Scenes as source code
** Begin **

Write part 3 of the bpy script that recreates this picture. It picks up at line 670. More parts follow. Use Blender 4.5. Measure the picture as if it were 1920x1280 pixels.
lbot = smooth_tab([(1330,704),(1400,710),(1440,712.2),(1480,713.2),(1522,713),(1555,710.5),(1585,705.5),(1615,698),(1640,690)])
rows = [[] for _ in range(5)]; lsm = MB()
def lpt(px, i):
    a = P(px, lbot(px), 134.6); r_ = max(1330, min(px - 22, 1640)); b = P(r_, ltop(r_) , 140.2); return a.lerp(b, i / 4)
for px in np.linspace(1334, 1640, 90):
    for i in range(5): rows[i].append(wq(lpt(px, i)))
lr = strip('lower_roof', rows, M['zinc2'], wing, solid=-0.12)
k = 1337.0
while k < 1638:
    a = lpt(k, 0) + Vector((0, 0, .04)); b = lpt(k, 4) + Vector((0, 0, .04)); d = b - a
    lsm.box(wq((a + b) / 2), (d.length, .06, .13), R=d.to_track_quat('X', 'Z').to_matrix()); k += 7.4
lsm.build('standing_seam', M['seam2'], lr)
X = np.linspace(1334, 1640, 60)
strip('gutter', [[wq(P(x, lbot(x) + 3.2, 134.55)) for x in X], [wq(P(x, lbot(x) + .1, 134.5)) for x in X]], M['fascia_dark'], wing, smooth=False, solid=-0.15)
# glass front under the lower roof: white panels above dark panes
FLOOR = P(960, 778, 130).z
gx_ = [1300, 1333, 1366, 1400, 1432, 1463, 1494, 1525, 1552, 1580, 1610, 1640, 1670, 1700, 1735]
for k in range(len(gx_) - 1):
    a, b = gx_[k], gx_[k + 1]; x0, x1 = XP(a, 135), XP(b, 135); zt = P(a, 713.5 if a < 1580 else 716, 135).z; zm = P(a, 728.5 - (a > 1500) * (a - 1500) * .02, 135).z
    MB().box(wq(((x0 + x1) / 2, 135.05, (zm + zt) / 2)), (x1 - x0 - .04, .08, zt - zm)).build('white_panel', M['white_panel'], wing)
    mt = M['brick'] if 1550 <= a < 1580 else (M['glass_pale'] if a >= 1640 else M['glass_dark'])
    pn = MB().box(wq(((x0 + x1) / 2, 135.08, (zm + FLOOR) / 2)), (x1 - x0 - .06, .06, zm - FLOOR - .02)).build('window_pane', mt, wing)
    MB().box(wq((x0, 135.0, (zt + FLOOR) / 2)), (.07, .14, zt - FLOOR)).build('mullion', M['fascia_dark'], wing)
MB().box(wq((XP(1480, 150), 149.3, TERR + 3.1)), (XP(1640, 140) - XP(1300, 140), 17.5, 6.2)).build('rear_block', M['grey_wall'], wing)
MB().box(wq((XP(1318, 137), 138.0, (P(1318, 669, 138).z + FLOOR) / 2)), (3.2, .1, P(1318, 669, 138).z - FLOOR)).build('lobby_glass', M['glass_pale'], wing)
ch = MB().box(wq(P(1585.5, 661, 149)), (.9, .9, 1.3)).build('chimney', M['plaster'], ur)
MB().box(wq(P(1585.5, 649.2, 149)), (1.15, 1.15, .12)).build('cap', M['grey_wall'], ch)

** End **
** Begin **

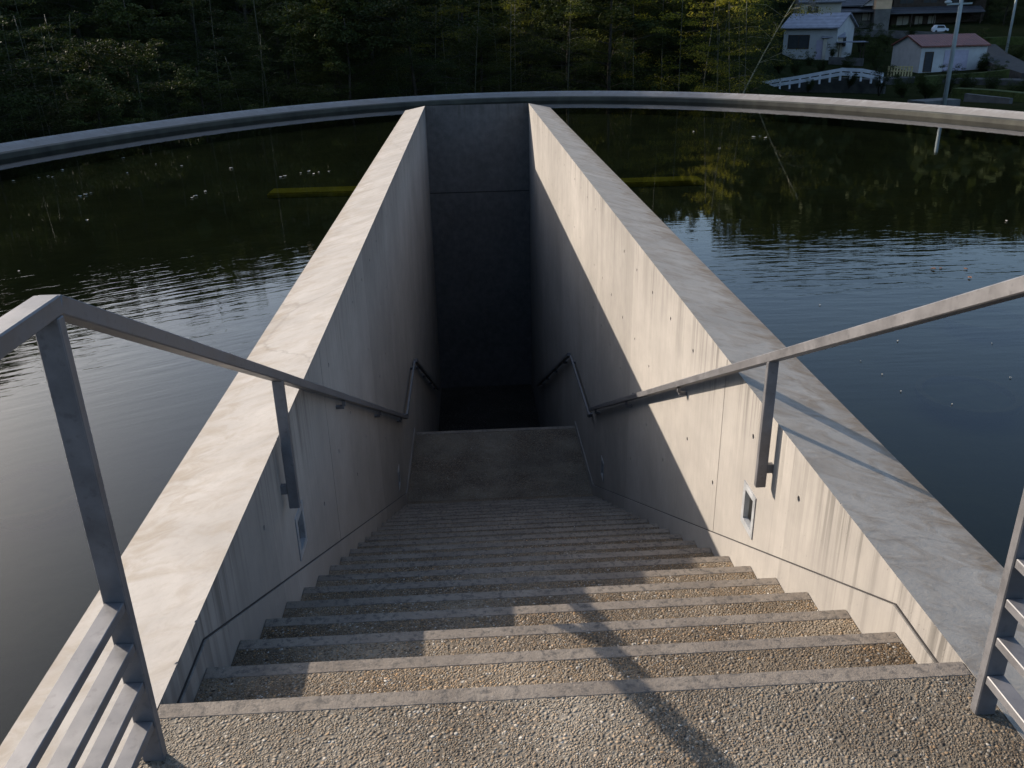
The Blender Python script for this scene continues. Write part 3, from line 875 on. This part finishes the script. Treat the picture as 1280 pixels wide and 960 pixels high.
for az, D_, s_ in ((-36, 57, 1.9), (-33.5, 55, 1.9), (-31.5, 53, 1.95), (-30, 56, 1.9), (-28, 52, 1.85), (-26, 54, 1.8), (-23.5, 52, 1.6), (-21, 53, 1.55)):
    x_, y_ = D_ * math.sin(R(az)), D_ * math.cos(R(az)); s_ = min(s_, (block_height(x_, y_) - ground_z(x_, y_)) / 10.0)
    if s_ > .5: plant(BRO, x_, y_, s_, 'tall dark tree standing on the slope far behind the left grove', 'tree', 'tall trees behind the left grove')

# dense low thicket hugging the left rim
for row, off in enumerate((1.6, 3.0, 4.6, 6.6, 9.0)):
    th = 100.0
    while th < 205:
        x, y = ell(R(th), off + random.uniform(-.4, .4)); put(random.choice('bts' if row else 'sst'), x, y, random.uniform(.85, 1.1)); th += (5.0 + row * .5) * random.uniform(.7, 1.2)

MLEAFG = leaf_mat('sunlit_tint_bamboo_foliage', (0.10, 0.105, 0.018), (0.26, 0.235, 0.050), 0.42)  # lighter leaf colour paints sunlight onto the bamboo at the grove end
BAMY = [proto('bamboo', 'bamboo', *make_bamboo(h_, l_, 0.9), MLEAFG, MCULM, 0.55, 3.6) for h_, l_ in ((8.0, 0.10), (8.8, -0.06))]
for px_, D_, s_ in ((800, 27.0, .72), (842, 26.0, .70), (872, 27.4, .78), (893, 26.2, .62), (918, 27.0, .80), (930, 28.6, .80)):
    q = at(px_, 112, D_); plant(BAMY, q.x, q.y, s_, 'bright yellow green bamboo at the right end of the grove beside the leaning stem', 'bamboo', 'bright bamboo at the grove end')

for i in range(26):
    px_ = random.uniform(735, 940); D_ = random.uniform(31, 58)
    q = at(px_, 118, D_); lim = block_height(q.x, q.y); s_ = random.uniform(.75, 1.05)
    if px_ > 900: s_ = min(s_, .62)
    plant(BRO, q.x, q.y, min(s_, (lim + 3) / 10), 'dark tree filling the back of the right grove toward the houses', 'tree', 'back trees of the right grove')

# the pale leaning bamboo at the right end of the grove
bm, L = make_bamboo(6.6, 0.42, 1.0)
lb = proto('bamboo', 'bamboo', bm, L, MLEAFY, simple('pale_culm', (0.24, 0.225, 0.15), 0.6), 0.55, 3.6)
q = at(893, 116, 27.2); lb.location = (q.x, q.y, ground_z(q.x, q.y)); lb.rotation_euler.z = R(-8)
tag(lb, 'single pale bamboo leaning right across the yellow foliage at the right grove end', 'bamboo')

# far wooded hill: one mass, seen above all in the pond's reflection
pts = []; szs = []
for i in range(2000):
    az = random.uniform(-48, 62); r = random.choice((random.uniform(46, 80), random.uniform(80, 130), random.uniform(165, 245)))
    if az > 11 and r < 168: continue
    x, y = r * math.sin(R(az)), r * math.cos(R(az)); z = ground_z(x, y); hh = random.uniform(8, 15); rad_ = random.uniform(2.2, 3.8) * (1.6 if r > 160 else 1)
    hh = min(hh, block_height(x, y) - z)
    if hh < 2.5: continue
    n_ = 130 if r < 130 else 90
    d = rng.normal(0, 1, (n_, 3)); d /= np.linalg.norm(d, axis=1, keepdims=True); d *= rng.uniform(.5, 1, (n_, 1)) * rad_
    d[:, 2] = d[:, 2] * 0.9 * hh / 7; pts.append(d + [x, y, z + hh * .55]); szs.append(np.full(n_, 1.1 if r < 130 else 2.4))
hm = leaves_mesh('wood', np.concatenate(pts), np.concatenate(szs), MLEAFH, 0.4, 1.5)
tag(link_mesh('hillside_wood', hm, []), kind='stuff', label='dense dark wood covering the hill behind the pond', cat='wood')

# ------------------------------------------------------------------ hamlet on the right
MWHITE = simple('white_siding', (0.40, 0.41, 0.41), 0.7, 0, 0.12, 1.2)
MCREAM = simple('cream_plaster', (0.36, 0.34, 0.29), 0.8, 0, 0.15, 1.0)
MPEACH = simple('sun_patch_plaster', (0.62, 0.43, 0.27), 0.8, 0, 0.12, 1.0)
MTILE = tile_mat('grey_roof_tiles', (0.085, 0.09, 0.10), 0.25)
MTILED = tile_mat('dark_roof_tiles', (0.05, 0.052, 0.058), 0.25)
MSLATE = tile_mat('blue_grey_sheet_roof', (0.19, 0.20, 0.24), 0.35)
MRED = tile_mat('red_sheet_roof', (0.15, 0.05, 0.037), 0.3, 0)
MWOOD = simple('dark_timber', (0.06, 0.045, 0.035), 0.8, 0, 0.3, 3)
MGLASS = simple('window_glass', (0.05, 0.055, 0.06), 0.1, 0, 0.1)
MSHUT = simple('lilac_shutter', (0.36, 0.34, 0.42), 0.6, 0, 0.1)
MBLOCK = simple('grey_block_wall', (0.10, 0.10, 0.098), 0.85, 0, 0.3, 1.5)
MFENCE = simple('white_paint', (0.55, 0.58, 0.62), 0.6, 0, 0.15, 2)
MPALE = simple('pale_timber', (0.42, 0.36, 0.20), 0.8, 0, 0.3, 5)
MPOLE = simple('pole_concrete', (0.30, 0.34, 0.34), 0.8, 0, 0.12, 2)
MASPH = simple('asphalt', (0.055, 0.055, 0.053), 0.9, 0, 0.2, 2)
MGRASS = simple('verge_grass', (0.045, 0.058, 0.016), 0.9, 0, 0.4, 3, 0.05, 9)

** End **
** Begin **

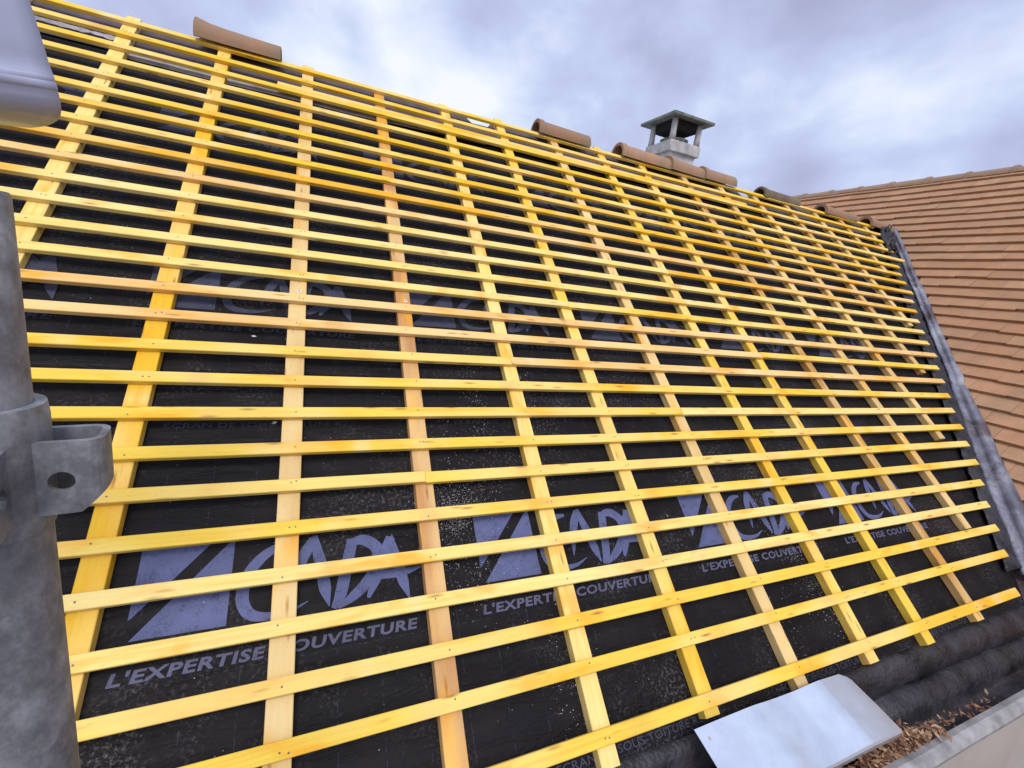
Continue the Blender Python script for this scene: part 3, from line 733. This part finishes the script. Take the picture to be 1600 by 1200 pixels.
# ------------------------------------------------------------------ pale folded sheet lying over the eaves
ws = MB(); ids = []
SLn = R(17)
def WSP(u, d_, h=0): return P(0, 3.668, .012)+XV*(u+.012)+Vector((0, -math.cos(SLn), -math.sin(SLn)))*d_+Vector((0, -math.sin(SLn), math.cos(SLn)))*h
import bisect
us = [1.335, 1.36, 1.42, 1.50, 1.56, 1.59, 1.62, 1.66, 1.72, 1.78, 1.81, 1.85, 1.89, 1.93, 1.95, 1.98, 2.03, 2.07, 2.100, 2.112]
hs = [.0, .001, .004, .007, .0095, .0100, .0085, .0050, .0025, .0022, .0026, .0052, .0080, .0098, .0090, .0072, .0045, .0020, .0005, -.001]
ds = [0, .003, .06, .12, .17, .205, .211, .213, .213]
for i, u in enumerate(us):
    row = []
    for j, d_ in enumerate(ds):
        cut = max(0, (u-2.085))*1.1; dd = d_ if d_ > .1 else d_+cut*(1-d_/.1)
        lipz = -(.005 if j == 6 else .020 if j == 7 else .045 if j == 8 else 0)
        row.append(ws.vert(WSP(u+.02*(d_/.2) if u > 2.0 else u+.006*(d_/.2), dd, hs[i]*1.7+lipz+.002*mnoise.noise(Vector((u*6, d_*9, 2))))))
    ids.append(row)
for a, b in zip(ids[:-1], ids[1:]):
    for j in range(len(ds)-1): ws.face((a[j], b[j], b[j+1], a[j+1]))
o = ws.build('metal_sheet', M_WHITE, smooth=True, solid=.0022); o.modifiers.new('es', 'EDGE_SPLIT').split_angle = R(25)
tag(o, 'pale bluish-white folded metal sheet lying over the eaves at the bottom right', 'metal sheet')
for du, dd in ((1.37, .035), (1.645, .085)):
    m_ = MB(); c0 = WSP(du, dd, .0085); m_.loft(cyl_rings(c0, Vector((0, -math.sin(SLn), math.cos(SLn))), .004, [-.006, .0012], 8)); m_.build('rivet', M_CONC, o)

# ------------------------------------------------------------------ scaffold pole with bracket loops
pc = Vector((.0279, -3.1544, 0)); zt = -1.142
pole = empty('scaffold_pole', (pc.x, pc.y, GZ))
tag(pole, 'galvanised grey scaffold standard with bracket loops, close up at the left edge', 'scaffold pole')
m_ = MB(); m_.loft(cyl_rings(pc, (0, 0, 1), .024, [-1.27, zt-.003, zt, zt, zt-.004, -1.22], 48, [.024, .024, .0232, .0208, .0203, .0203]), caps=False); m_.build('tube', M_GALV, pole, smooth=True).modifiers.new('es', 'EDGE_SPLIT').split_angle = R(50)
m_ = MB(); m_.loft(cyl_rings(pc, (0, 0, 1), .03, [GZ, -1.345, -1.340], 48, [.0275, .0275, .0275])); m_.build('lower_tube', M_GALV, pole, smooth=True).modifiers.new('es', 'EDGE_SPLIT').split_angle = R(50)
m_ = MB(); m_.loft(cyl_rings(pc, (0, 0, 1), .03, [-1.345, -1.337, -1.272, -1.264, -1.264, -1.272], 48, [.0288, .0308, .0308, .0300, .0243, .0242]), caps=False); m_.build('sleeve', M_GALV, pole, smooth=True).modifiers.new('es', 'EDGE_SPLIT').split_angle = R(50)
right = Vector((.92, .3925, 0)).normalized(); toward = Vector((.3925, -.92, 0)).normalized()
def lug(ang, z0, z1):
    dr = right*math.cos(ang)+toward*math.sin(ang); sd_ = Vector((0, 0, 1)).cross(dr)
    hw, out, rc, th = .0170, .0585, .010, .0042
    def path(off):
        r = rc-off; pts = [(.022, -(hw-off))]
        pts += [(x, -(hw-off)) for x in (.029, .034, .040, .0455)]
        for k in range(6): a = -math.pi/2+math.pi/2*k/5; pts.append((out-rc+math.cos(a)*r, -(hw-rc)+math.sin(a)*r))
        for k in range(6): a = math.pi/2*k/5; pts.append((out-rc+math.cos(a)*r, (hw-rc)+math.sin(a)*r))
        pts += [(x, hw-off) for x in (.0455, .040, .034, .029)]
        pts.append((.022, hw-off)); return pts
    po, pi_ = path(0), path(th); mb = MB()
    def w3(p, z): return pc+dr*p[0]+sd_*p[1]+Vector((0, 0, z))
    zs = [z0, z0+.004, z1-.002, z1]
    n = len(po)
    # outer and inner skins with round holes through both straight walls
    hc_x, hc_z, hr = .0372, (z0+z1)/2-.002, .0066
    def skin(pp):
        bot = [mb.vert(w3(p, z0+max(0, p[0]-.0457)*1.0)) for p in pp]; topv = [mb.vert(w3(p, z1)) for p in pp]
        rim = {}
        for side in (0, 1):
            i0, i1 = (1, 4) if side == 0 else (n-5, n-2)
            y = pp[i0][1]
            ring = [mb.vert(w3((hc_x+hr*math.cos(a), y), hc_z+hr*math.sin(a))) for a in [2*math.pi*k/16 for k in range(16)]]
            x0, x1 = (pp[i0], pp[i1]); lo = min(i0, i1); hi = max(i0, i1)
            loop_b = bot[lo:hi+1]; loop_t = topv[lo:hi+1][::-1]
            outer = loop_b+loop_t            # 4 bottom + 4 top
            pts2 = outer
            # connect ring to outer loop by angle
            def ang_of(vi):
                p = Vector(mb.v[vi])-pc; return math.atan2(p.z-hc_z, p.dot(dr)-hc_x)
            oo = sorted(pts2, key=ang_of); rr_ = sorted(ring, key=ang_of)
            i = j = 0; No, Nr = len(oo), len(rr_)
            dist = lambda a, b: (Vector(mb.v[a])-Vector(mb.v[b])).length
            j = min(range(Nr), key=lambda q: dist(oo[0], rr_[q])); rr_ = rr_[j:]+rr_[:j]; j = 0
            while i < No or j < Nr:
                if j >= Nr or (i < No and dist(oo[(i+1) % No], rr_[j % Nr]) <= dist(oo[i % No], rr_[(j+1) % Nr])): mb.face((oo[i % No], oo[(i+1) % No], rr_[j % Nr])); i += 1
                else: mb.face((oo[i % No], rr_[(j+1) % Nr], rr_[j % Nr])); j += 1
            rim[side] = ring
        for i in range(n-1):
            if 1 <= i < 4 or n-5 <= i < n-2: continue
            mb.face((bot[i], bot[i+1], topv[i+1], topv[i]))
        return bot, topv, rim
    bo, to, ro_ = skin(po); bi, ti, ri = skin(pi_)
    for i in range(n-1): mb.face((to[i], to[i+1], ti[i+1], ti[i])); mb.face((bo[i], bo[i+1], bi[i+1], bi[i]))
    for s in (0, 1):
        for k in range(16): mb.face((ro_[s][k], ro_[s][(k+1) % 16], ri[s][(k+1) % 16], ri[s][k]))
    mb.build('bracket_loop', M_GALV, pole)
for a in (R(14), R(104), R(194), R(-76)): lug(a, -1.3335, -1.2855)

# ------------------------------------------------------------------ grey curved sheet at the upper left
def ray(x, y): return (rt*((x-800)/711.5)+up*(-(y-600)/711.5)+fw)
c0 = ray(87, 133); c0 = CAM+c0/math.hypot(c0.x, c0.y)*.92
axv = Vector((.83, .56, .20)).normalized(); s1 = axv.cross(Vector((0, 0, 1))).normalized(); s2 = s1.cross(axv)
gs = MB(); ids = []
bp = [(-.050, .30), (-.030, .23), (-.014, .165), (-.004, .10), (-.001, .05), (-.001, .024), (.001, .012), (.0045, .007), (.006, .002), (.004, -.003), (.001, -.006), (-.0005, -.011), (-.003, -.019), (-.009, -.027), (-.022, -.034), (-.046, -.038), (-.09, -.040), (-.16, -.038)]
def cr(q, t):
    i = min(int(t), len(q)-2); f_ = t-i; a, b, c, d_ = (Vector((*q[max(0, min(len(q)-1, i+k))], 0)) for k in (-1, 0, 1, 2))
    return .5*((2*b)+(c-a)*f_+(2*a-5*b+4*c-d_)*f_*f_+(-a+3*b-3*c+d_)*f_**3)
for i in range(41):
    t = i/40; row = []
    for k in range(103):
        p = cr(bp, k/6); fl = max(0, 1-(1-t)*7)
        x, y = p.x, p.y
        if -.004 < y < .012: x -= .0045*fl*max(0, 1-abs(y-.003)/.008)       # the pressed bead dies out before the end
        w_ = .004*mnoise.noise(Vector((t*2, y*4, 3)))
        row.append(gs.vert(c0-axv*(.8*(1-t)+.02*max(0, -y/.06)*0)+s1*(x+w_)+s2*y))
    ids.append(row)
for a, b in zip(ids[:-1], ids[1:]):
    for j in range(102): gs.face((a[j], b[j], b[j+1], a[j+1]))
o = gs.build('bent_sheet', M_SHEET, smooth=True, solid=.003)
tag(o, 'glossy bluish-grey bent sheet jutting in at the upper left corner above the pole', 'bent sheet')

** End **

REQUIRED TASK
Repeat exactly, and only, the lines from the one containing "Continue the Blender" through the one containing "m_ = MB(); c0", both included.

EXERCISE RESULT
Continue the Blender Python script for this scene: part 3, from line 733. This part finishes the script. Take the picture to be 1600 by 1200 pixels.
# ------------------------------------------------------------------ pale folded sheet lying over the eaves
ws = MB(); ids = []
SLn = R(17)
def WSP(u, d_, h=0): return P(0, 3.668, .012)+XV*(u+.012)+Vector((0, -math.cos(SLn), -math.sin(SLn)))*d_+Vector((0, -math.sin(SLn), math.cos(SLn)))*h
import bisect
us = [1.335, 1.36, 1.42, 1.50, 1.56, 1.59, 1.62, 1.66, 1.72, 1.78, 1.81, 1.85, 1.89, 1.93, 1.95, 1.98, 2.03, 2.07, 2.100, 2.112]
hs = [.0, .001, .004, .007, .0095, .0100, .0085, .0050, .0025, .0022, .0026, .0052, .0080, .0098, .0090, .0072, .0045, .0020, .0005, -.001]
ds = [0, .003, .06, .12, .17, .205, .211, .213, .213]
for i, u in enumerate(us):
    row = []
    for j, d_ in enumerate(ds):
        cut = max(0, (u-2.085))*1.1; dd = d_ if d_ > .1 else d_+cut*(1-d_/.1)
        lipz = -(.005 if j == 6 else .020 if j == 7 else .045 if j == 8 else 0)
        row.append(ws.vert(WSP(u+.02*(d_/.2) if u > 2.0 else u+.006*(d_/.2), dd, hs[i]*1.7+lipz+.002*mnoise.noise(Vector((u*6, d_*9, 2))))))
    ids.append(row)
for a, b in zip(ids[:-1], ids[1:]):
    for j in range(len(ds)-1): ws.face((a[j], b[j], b[j+1], a[j+1]))
o = ws.build('metal_sheet', M_WHITE, smooth=True, solid=.0022); o.modifiers.new('es', 'EDGE_SPLIT').split_angle = R(25)
tag(o, 'pale bluish-white folded metal sheet lying over the eaves at the bottom right', 'metal sheet')
for du, dd in ((1.37, .035), (1.645, .085)):
    m_ = MB(); c0 = WSP(du, dd, .0085); m_.loft(cyl_rings(c0, Vector((0, -math.sin(SLn), math.cos(SLn))), .004, [-.006, .0012], 8)); m_.build('rivet', M_CONC, o)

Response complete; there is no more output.